When we talk about fractions, we're describing a way to express parts of a whole. A fraction consists of two parts:

• The numerator, which is the top number, represents how many parts we have.
• The denominator, which is the bottom number, shows the total number of equal parts the whole is divided into.

For example, in the fraction \(\frac{1}{4}\), the numerator is 1, and the denominator is 4. This means you have 1 part out of a total of 4 parts. Fractions are a fundamental concept because they allow us to express quantities that are not whole numbers.
Understanding how to manipulate and compare fractions is important, and finding a common denominator is often a crucial step in this process.

The Least Common Multiple (LCM) is the smallest number that two or more numbers divide into evenly. When dealing with fractions, we often need to find the LCM of the denominators, which helps us convert the fractions to have the same denominator. This is known as finding the Least Common Denominator (LCD).
To find the LCM, we list the multiples of each denominator and identify the smallest multiple they share. For example:

• Multiples of 4 are 4, 8, 12, 16, 20, and so on.
• Multiples of 8 are 8, 16, 24, 32, and so on.

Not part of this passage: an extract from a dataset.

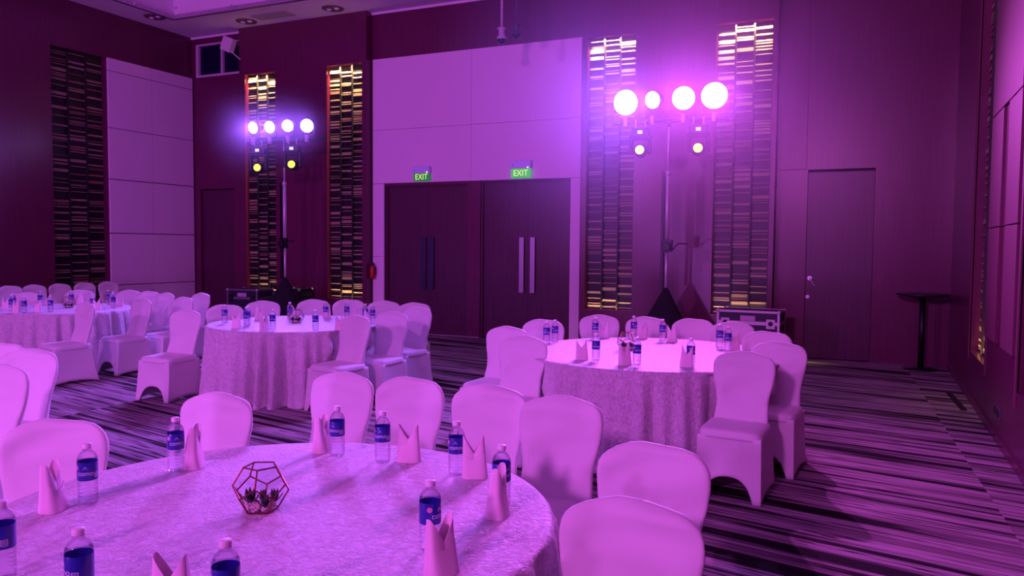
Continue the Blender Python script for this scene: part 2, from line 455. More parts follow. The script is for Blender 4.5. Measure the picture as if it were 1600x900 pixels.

The smallest common multiple between 4 and 8 is 8. Thus, 8 is the LCM of 4 and 8, making it the least common denominator for the fractions \(\frac{1}{4}\) and \(\frac{7}{8}\).
Finding the LCM enables us to work more easily with the fractions in calculations such as addition and subtraction.

The denominator in a fraction indicates into how many equal parts the whole is divided. It tells us the total number of pieces that make up one whole unit. Observing the denominator is key when comparing fractions or performing calculations like addition and subtraction.
When working with fractions, different denominators can make adding or subtracting them directly challenging. For instance, if we have the fractions \(\frac{1}{4}\) and \(\frac{7}{8}\), their denominators are different. To solve calculations involving these fractions:

• Find a common denominator, like we did with the LCM, to ensure the fractions have the same bottom number.
• The common denominator is derived from the LCM of the original denominators.

Once all fractions share the same denominator, they are easier to manage and manipulate in equations. This process of finding a shared denominator allows us to perform arithmetic operations consistently across different fractions.